スギノイチ

阿片台地 地獄部隊突撃せよのスギノイチのレビュー・感想・評価

4.0
安藤昇率いる無骨な集団が八路軍に襲撃を受ける所から始まり、やがて「地獄部隊」と呼ばれる刑務所と前線を兼ね備えた部隊へ拾われる。
かつての上官の陰謀や南原宏治演じる鬼教官のシゴキが襲い掛かるのだが、他の軍隊モノ映画と違い、安藤昇は最初から「無敵モード」であるため、武力や博打や人心掌握においても最恐状態で班長にまで上り詰める。
気に入らない物は敵でも味方でも「打ちのめし尽くす」。
もはや荒唐無稽でもある。
だが、そこには『兵隊やくざ』や『独立愚連隊』ではたどり着けない、この反則作品ならではのカタルシスがある。

宿舎の兵隊達は皆キャラが立っているし、この手の映画にありがちな上官との対立構造を踏まえたうえで、さらなる巨悪(佐々木孝丸)への闘争に昇華していくドラマ構成も小気味良い。
喜劇パートもハズレが無く、「笑ってはいけない大宴会」などは、安藤昇の仏頂面とのミスマッチも相まって最高に笑えるシーンだ。
こんな楽しい映画だが、致命的な欠点がある。
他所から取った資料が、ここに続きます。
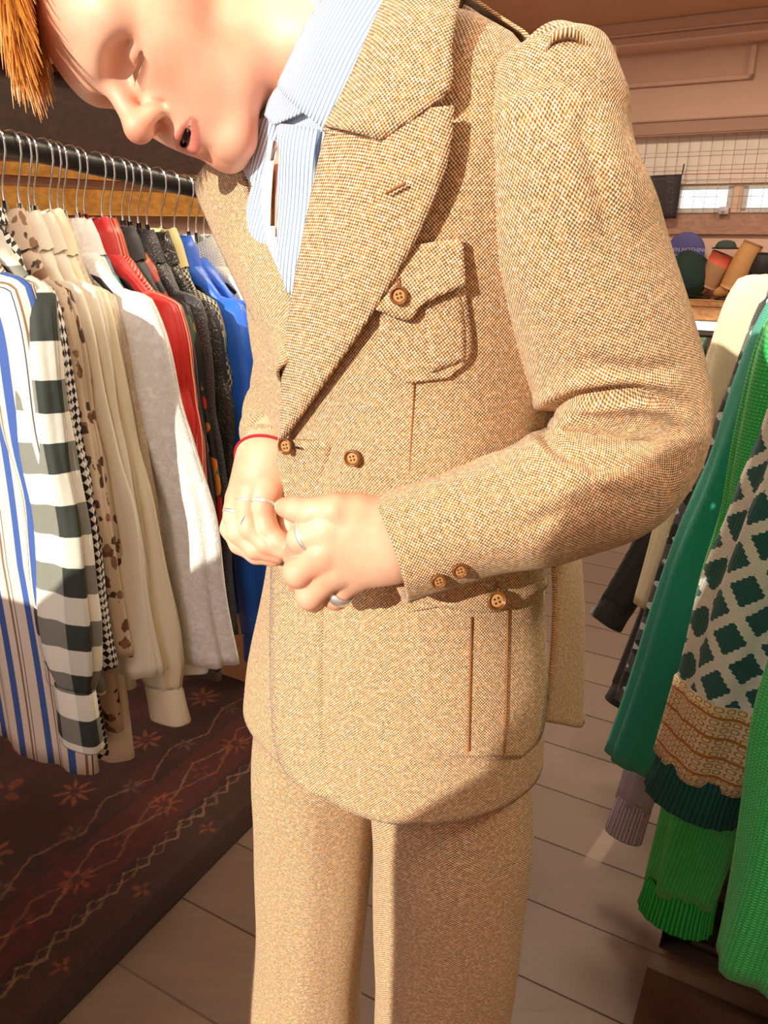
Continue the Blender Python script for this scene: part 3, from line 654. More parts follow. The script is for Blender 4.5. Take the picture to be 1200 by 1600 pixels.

それはペギー・潘演じるヒロインだ。
とにかく演技がド下手な上に、物語上に全く邪魔だからだ。

『映画俳優・安藤昇』によると、ペギー・潘は碌に日本語も判らぬまま演技していたらしく台詞もたどたどしい。
味があると言えば味があるが、やはり魂無き演技に光る物は無く、ほとんどのシーンはノイズである。
本来の脚本的には、無敵である安藤昇の人間性を際立たせる役割を持っているのだろうが、その辺の嵌合が凄まじく悪いことがこの映画の価値を不当に下げてしまっている点だろう。
あの辺をもっとうまく潤滑することが出来たら、『兵隊やくざ』のみならず『第十七捕虜収容所』や『大いなる幻影』に迫れる素材だったのに。